Iran's position, as reported by Tasnim News Agency, which is affiliated with the Islamic Revolutionary Guard Corps, was unambiguous: the Strait of Hormuz will not reopen until a ceasefire is reached in Lebanon and sanctions exemptions are granted on Iranian oil exports. The linkage is significant. Tehran is essentially holding one of the world's most critical shipping lanes hostage to Israeli military conduct in southern Lebanonm a demand that puts Washington in the uncomfortable position of being asked to pressure its closest regional ally as the price of diplomatic progress.

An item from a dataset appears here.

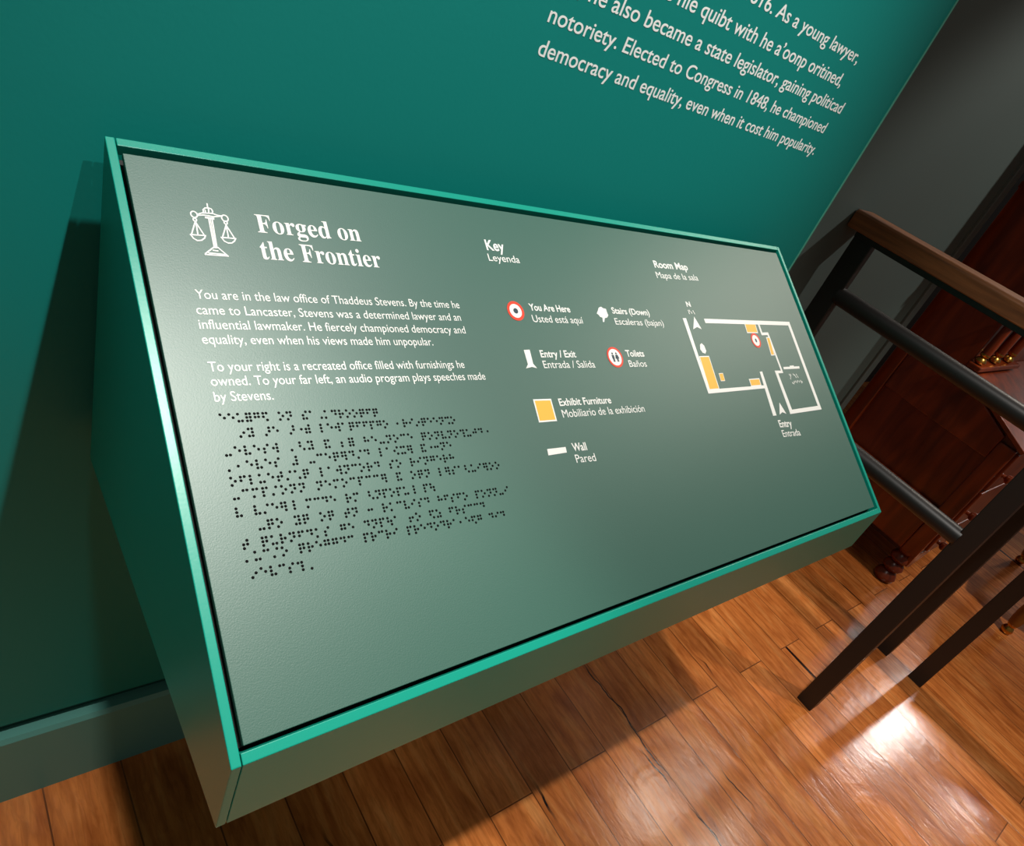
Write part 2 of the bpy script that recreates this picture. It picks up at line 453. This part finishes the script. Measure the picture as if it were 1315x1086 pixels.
# scales of justice
ICON = [[(0.0536, 0.04), (0.0534, 0.0433)], [(0.05, 0.0471), (0.0502, 0.0449), (0.0517, 0.0435), (0.0536, 0.0431), (0.0556, 0.0437), (0.0561, 0.0453), (0.0556, 0.0469)], [(0.0538, 0.0434), (0.0534, 0.0467)], [(0.0514, 0.0452), (0.0513, 0.0469)],
 [(0.0463, 0.0488), (0.0491, 0.0476), (0.0524, 0.0473), (0.0558, 0.0471), (0.0585, 0.048), (0.0614, 0.0483)], [(0.0461, 0.0498), (0.0496, 0.0491), (0.0529, 0.0492), (0.0557, 0.0496), (0.0596, 0.0488), (0.0614, 0.0483)],
 [(0.0435, 0.0547), (0.0394, 0.0645)], [(0.0435, 0.0547), (0.0472, 0.0641)], [(0.0438, 0.0547), (0.0434, 0.064)], [(0.0387, 0.0647), (0.048, 0.0645)], [(0.0389, 0.0648), (0.0401, 0.0673), (0.0422, 0.0687), (0.0448, 0.0683), (0.047, 0.0665), (0.048, 0.0645)],
 [(0.0629, 0.055), (0.0587, 0.0646)], [(0.0629, 0.055), (0.0666, 0.0647)], [(0.0629, 0.055), (0.0626, 0.0644)], [(0.0578, 0.0647), (0.0673, 0.0647)], [(0.0581, 0.0649), (0.0593, 0.0674), (0.0616, 0.0686), (0.064, 0.0683), (0.066, 0.0667), (0.0672, 0.0647)],
 [(0.051, 0.0507), (0.0554, 0.0511)], [(0.0525, 0.0514), (0.0519, 0.0725)], [(0.0546, 0.0512), (0.0536, 0.0721)], [(0.0512, 0.073), (0.0455, 0.0778), (0.0453, 0.0785), (0.0596, 0.0785), (0.0543, 0.0727), (0.0512, 0.073)], [(0.0476, 0.0772), (0.0577, 0.0775)], [(0.0508, 0.075), (0.0537, 0.0752)]]
for c, r in (((0.0437, 0.0494), 0.0020), ((0.0631, 0.0498), 0.0021), ((0.0435, 0.0533), 0.0010), ((0.0630, 0.0531), 0.0010)):
    ICON.append([(c[0] + r * cos(2 * pi * i / 14), c[1] + r * 1.15 * sin(2 * pi * i / 14)) for i in range(15)])
mb = MB()
for i, st in enumerate(ICON): stroke(mb, st, 0.00088, 0.00020 + i * 0.000001)
stroke(mb, [(0.0535, 0.0514), (0.0528, 0.0725)], 0.0006)
stroke(mb, [(0.0508, 0.0507), (0.0556, 0.0510)], 0.0015)
fin('scales_emblem', mb, WHITEINK)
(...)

Iranian representatives also warned the United States and mediating countries directly that the Lebanese front is a central and critical axis for the talks — and that continued Israeli strikes there could halt the negotiations entirely. Tehran has argued that Israel's ongoing operations in southern Lebanon constitute a violation of the first clause of the memorandum of understanding signed with Washington earlier this week.

The nuclear file, meanwhile, was conspicuously absent from Sunday's agenda, according to Iranian reports. That said, International Atomic Energy Agency chief Rafael Grossi traveled to Switzerland and sought to participate in discussions related to the MOU, a signal that the nuclear dimension remains very much in the background even if it was not formally on the table in the opening round.

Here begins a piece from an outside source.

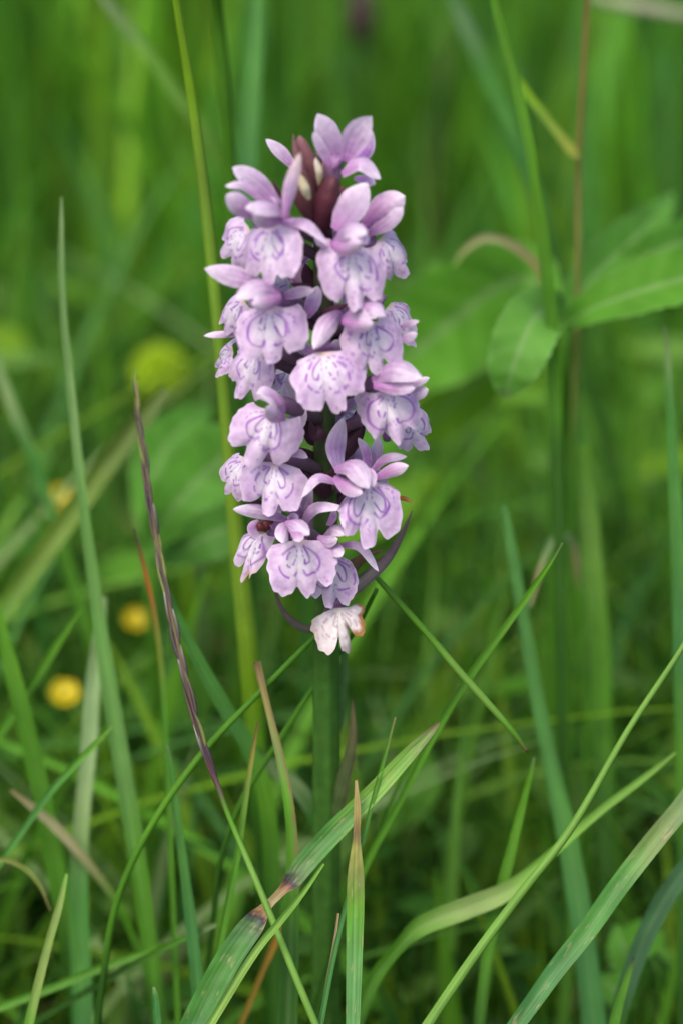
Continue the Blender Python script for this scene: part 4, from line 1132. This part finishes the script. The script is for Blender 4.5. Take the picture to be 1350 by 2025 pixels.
flower(650, 1092, 16, 108, 104, roll=-4, fwd=0.006, seed=30, hood=0, wings=False, sepals=[
    ([(640, 1060), (660, 1046), (682, 1058)], 32, (-0.003, -0.006), B(cup=.6, nm='hood_petal', nor=(-.1, -.5, .8))),
    ([(628, 1062), (648, 1070), (668, 1066)], 26, (-0.004, -0.006), B(cup=.5, nm='hood_petal')),
    ([(642, 1078), (662, 1086), (676, 1100)], 30, (-0.003, -0.007), B(cup=.5, nm='hood_petal')),
    ([(668, 1078), (712, 1082), (748, 1130)], 20, (-0.003, -0.006), B()),
    ([(650, 1040), (655, 1020), (650, 1000)], 26, (0.004, 0.005), B(c1=(.42, .22, .5))),
])
flower(668, 1196, 6, 100, 108, roll=4, fwd=0.008, seed=31, hood=0, wings=False, style=1, label='withered cream flower with browned lobe tips, lowest on the spike')
# -- flowers on the far side of the spike
for k, (z_px, yw) in enumerate([(480, 165), (560, 215), (660, 150), (760, 205), (860, 170), (960, 150), (1060, 200)]):
    zz = PY(640, z_px, 0).z
    s_ = stem_at(zz)
    rr = 0.0085
    flower(0, 0, yw, 105, 110, seed=60 + k, hood=1.0, world=(s_[0] + math.sin(R(yw)) * rr, s_[1] - math.cos(R(yw)) * rr, zz))


# -- bracts
def bract(pts, wd, ys, c0=BRACT, c1=BRACT, tipc=(0.09, 0.035, 0.05), twist=0.0, cup=0.5, nor=(0, -0.85, 0.5), seed=0):
    n_ = len(pts)
    W3 = [tuple(PY(x, y, ys[0] + (ys[1] - ys[0]) * i_ / (n_ - 1))) for i_, (x, y) in enumerate(pts)]
    petal('bract', W3, wd * S, nor, cup=cup, shape='bract', parent=orchid, mat=M_STEM, c0=c0, c1=c1, tipc=tipc, seed=seed, twist=twist, n=20)


GREY = (0.10, 0.085, 0.085)
bract([(625, 1246), (588, 1236), (555, 1200), (538, 1142)], 19, (-0.002, -0.006), c0=(0.10, 0.10, 0.07), c1=GREY)
bract([(668, 1178), (705, 1158), (760, 1110), (790, 1065), (815, 1009)], 32, (-0.001, -0.004), c0=(0.20, 0.21, 0.16), c1=(0.17, 0.13, 0.15), tipc=(0.13, 0.07, 0.09))
bract([(662, 1142), (690, 1125), (720, 1102), (758, 1086)], 34, (-0.002, -0.003), c0=BRACT_G, c1=(0.075, 0.055, 0.03), tipc=(0.12, 0.05, 0.045))
bract([(636, 870), (612, 850), (588, 820)], 46, (0.0, -0.003))
bract([(668, 880), (700, 850), (722, 800), (728, 770)], 44, (-0.001, 0.0))
bract([(660, 905), (690, 880), (712, 850), (722, 815)], 40, (-0.002, -0.001), seed=3)
bract([(632, 925), (605, 900), (582, 885)], 36, (0, -0.003))
bract([(640, 985), (642, 955), (662, 925)], 44, (-0.002, -0.005))
bract([(520, 1000), (492, 988), (470, 968)], 18, (-0.002, -0.003), c1=(0.11, 0.06, 0.07))
bract([(650, 700), (680, 670), (710, 640)], 46, (-0.001, 0.0))
bract([(645, 660), (640, 625), (690, 600)], 40, (-0.001, -0.003))
bract([(636, 590), (608, 575), (575, 560)], 44, (0, -0.002))
bract([(634, 580), (610, 545), (604, 520)], 40, (0.001, 0.0))
bract([(640, 560), (660, 530), (672, 510)], 34, (0, -0.002))
bract([(640, 800), (628, 770), (610, 745)], 40, (0, -0.002))
bract([(640, 850), (622, 858), (612, 830)], 34, (-0.003, -0.004))
bract([(645, 1000), (670, 985), (690, 970)], 30, (0, 0))
bract([(640, 500), (645, 470), (640, 440)], 34, (-0.001, -0.003))
bract([(558, 402), (547, 372), (539, 355)], 10, (0.003, 0.003))
for k, (x, y) in enumerate([(628, 240), (616, 262)]):
    pass

# -- buds at the top
def bud(pts, wd, ys, base, tip, seed=0):
    n_ = len(pts)
    W3 = [tuple(PY(x, y, ys[0] + (ys[1] - ys[0]) * i_ / (n_ - 1))) for i_, (x, y) in enumerate(pts)]
    cv = catmull(W3, 16)
    s = np.linspace(0, 1, 16)
    rad = wd * 0.5 * S * np.interp(s, [0, .15, .4, .65, .85, .95, 1], [.45, .75, 1, .95, .65, .4, .06])
    V, F = tube(cv, rad, 14)
    rg = np.tile(1 + 0.09 * np.cos(np.arange(14) * 2 * math.pi / 14 * 3 + seed), 16)
    ctr = np.repeat(cv, 14, 0)
    V = ctr + (V - ctr) * rg[:, None]
    f = np.repeat(s, 14)[:, None]
    mesh_obj('bud', V, F, M_STEM, col=np.array(base) * (1 - f) + np.array(tip) * f, parent=orchid)


MA, MB = (0.085, 0.024, 0.034), (0.17, 0.075, 0.085)
bud([(628, 385), (612, 335), (592, 268)], 40, (-0.001, -0.002), MA, MB, 1)
bud([(632, 400), (640, 350), (632, 300)], 40, (0.0, 0.001), MA, MB, 2)
bud([(618, 435), (602, 385), (590, 330)], 44, (-0.004, -0.006), MA, (0.12, 0.05, 0.05), 3)
bud([(636, 450), (646, 400), (662, 350)], 46, (-0.005, -0.007), (0.07, 0.014, 0.026), MA, 4)
bud([(650, 450), (668, 405), (676, 368)], 40, (-0.003, -0.004), (0.07, 0.014, 0.026), MA, 5)
bract([(600, 345), (586, 305), (580, 264)], 18, (-0.004, -0.003), c0=MA, c1=MB, tipc=MB)
bract([(640, 340), (630, 300), (618, 276)], 16, (0.003, 0.003), c0=MA, c1=MB, tipc=MB)
# cream slivers of opening buds
petal('bud', [tuple(PY(612, 394, -0.0085)), tuple(PY(604, 372, -0.009)), tuple(PY(592, 344, -0.0085))], 20 * S, (0.3, -0.9, 0.3), cup=0.5, parent=orchid, mat=M_PETAL, c0=(0.5, 0.45, 0.28), c1=(0.62, 0.58, 0.38), tipc=(0.5, 0.36, 0.2), label='cream bud starting to open')
petal('bud', [tuple(PY(632, 366, -0.006)), tuple(PY(632, 340, -0.0065)), tuple(PY(624, 312, -0.006))], 15 * S, (0.3, -0.9, 0.3), cup=0.5, parent=orchid, mat=M_PETAL, c0=(0.4, 0.3, 0.12), c1=(0.60, 0.55, 0.38), tipc=(0.6, 0.5, 0.5), label='cream bud starting to open')

# -- a narrow stem leaf, brown at the edges, and the green leaves lower down
petal('leaf', [tuple(PY(650, 1640, -0.001)), tuple(PY(672, 1560, -0.002)), tuple(PY(694, 1470, -0.003)), tuple(PY(697, 1383, -0.002))], 44 * S, (-0.5, -0.8, 0.3), cup=0.5, shape='bract', parent=orchid, mat=M_STEM, c0=(0.05, 0.10, 0.025), c1=(0.06, 0.08, 0.03), tipc=(0.10, 0.06, 0.035), n=24, label='narrow stem leaf with brown edges')
petal('leaf', [tuple(PY(648, 1500, 0.002)), tuple(PY(672, 1390, 0.004)), tuple(PY(680, 1290, 0.004)), tuple(PY(678, 1130, 0.003))], 30 * S, (0, -0.9, 0.3), cup=0.4, shape='bract', parent=orchid, mat=M_STEM, c0=(0.06, 0.15, 0.03), c1=(0.08, 0.19, 0.05), tipc=(0.10, 0.20, 0.06), n=24)
for k, (ax_, ln, hh) in enumerate([(1.1, 0.07, 0.05), (3.9, 0.08, 0.045), (2.4, 0.07, 0.04), (5.3, 0.07, 0.035)]):
    dx, dy = math.cos(ax_), math.sin(ax_)
    petal('leaf', [(0.001, 0, 0.015 + 0.012 * k), (dx * ln * .35, dy * ln * .35, hh * .75 + .01), (dx * ln * .75, dy * ln * .75, hh), (dx * ln * 1.05, dy * ln * 1.05, hh * .8)], 0.017, (dx * -.4, dy * -.4, 0.9), cup=0.3, shape='lance', parent=orchid, mat=M_LEAF, c0=(0.06, 0.15, 0.03), c1=(0.06, 0.155, 0.03), tipc=(0.07, 0.17, 0.04), n=20)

The rocky road to Sunday's session underscored how fragile the process remains. Talks had originally been scheduled for Friday, just 24 hours after the MOU was signed, but the Iranian delegation suspended its planned travel at the last minute, citing Israeli strikes in southern Lebanon as a protest. Secretary of State Marco Rubio then announced the cancellation of his own planned travel, and the opening session collapsed before it began. The delegations ultimately regrouped over the weekend and made it to Switzerland by Sunday, but the pattern of last-minute brinkmanship set an uneasy tone.

The core tension now is structural: Iran wants the Lebanon ceasefire and the Hormuz question resolved as part of, or as a precondition to, any broader nuclear framework, while the United States has sought to keep the tracks separate. How that gap is bridged, if it is, will determine whether the Switzerland talks produce anything durable or become another in a long series of diplomatic near-misses.